Cardero still lives in the double-shotgun with his aunt Joyce, most of the time. He's found a job.

There's no sign of the family or the green minivan at the Seventh Avenue apartment, and none of the social service agencies they frequented have seen them since June.

Traci Gruenberger, director of operations for Lutheran Social Ministry, one of the agencies coordinating long-term relief and the main agency helping the family, won't talk about Deborah Davis or Clifton Drummer. The family had caseworkers assigned to it from a variety of hurricane-relief and welfare organizations, but those people rarely, if ever, visited the home.

Deborah and Clifton don't want to talk about what's gone wrong in Phoenix either. They are unwilling or unable to acknowledge their betrayal of Teye and other benefactors. Asked to explain how the townhouse got trashed, Deborah gets mad and walks away. It will be several more days before she agrees to meet again with a Tribune reporter and photographer.
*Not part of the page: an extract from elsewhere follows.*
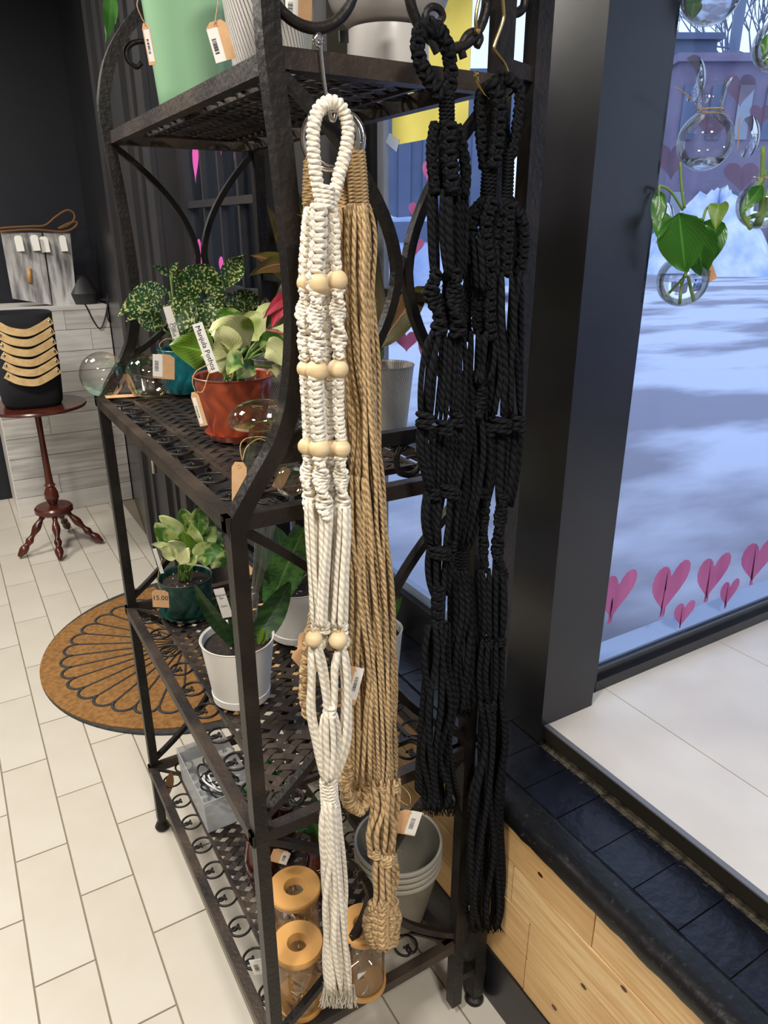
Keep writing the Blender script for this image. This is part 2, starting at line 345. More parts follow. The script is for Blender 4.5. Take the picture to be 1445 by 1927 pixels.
# raised display platform and the low wall under it
wl=struct(B((XW+.004,-1.2,0),(.99,3.4,.53)).build('wall_right','black',smooth=False))
bbd=struct(B((XW-.006,-1.2,0),(XW+.004,3.4,.145)).build('baseboard_right','black',smooth=False))
z=.1465
rows=[(.1465,.235),(.239,.332),(.336,.430),(.434,.519)]
rnd=random.Random(3)
for (za,zb) in rows:
    y=-.9+rnd.random()*.2
    while y<2.2:
        ln=rnd.choice([.45,.62,.8]); ye=min(y+ln,2.3)
        B((XW-.001-rnd.random()*.002,y,za),(XW+.005,ye-.0025,zb-.001)).build('plank','pine',wl,smooth=False); y=ye
for (y,z_) in ((.73,.475),(.60,.33),(.83,.27),(.52,.42),(.66,.20),(.95,.37)):
    MB().lathe([(.0001,0),(.004,.0002),(.0045,0)],10,(XW-.0031,y,z_),axis=Matrix(((0,0,-1),(0,1.6,0),(1,0,0)))).build('knot','mahog',wl)
# black ledge: worn bullnose then painted bricks
mb=MB()
pr=[(.772,.519),(.768,.53),(.771,.545),(.783,.556),(.80,.559),(.828,.5565),(.836,.5565),(.836,.519)]
ys=[-1.2+.02*i for i in range(230)]
V=[];F=[]
for y in ys:
    w=rnd.uniform(-.0012,.0012)
    for (x,zz) in pr: V.append((x+w,y,zz+w*.5))
n=len(pr)
for i in range(len(ys)-1):
    for k in range(n-1): F.append((i*n+k,(i+1)*n+k,(i+1)*n+k+1,i*n+k+1))
mb.add(V,F); struct(mb.build('trim_1','edgewear'))
led=struct(B((.836,-1.2,.52),(.975,3.4,.549)).build('trim_2','grime',smooth=False))
y=-1.1
while y<3.3:
    ln=.093+rnd.uniform(-.002,.002)
    if y<1.9:
        B((.8375,y,.545),(.955+rnd.uniform(-.003,.003),y+ln-.0025,.5555+rnd.uniform(-.0008,.0008))).build('brick','ledge',led,smooth=False)
    y+=ln
struct(B((.8375,1.9,.545),(.955,3.4,.5555)).build('trim_3','ledge',smooth=False))
mb=MB(); 
for k in range(420):
    x=rnd.uniform(.948,.972); y=rnd.uniform(-.5,1.0); a=rnd.uniform(-.6,.6); l=rnd.uniform(.002,.008)
    mb.tube([(x,y,.5562),(x-l*math.cos(a),y+l*math.sin(a),.5585)],.0006,3,caps=False)
mb.build('mortar_crumbs','grime',led,kind='stuff')
plat=struct(B((.972,-1.2,0),(3.2,.985,.592)).build('wall_platform','grime',smooth=False))
for (xa,xb) in ((.978,1.183),(1.186,1.598),(1.601,2.012),(2.015,2.43),(2.433,2.85)):
    B((xa,-1.0,.588),(xb,.983,.6)).build('tile','ptile',plat,smooth=False)
trm=struct(MB().box((.966,-1.1,.567),(.9695,.945,.598)).build('trim_4','darkalu',smooth=False))
MB().box((.966,-1.1,.598),(.9775,.945,.6012)).build('trim_strip','alu',trm,smooth=False)
# corner pillar
pil=struct(B((.957,.94,.55),(1.108,1.09,3.0)).build('wall_pillar','black',smooth=False))
struct(B((1.108,.972,.6),(1.152,1.05,3.0)).build('trim_5','black',smooth=False))
# window 1 : faces the camera behind the hanging vases
fr=struct(MB().box((1.15,.972,.6),(3.2,1.02,.628)).box((1.15,.985,.628),(3.2,1.02,.65)).build('window_1','black',smooth=False))
MB().box((1.15,1.0,.648),(3.2,1.06,.656)).build('window_sill','sill',fr,smooth=False)
B((1.15,.99,.65),(3.2,.994,3.0)).build('pane','pane',fr,smooth=False)
# window 2 : along the ledge behind the rack
f2=struct(MB().box((.955,1.09,.55),(1.02,1.9,.672)).box((.955,1.665,.67),(1.0,1.69,3)).build('window_2','black',smooth=False))
B((.985,1.09,.672),(.989,1.7,3.0)).build('pane','pane',f2,smooth=False)
B((.975,1.09,.672),(.995,1.66,.698)).build('window_sill','sill',f2,smooth=False)
B((.975,1.635,.698),(.99,1.665,3)).build('window_jamb','palebld',f2,smooth=False)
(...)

If they can make their way back to New Orleans, a court date awaits Clifton. If they've blended into the Valley's homeless population, something much worse awaits Chad and Clinton.

Nearly a year after Hurricane Katrina hit and the New Orleans levee system collapsed, killing more than 1,500 people and causing tens of billions of dollars in damage, the storm continues to claim more lives.

"Usually the hurricane knocks on our door and that's it," Deborah once said. "We waited too late. And the water got too high."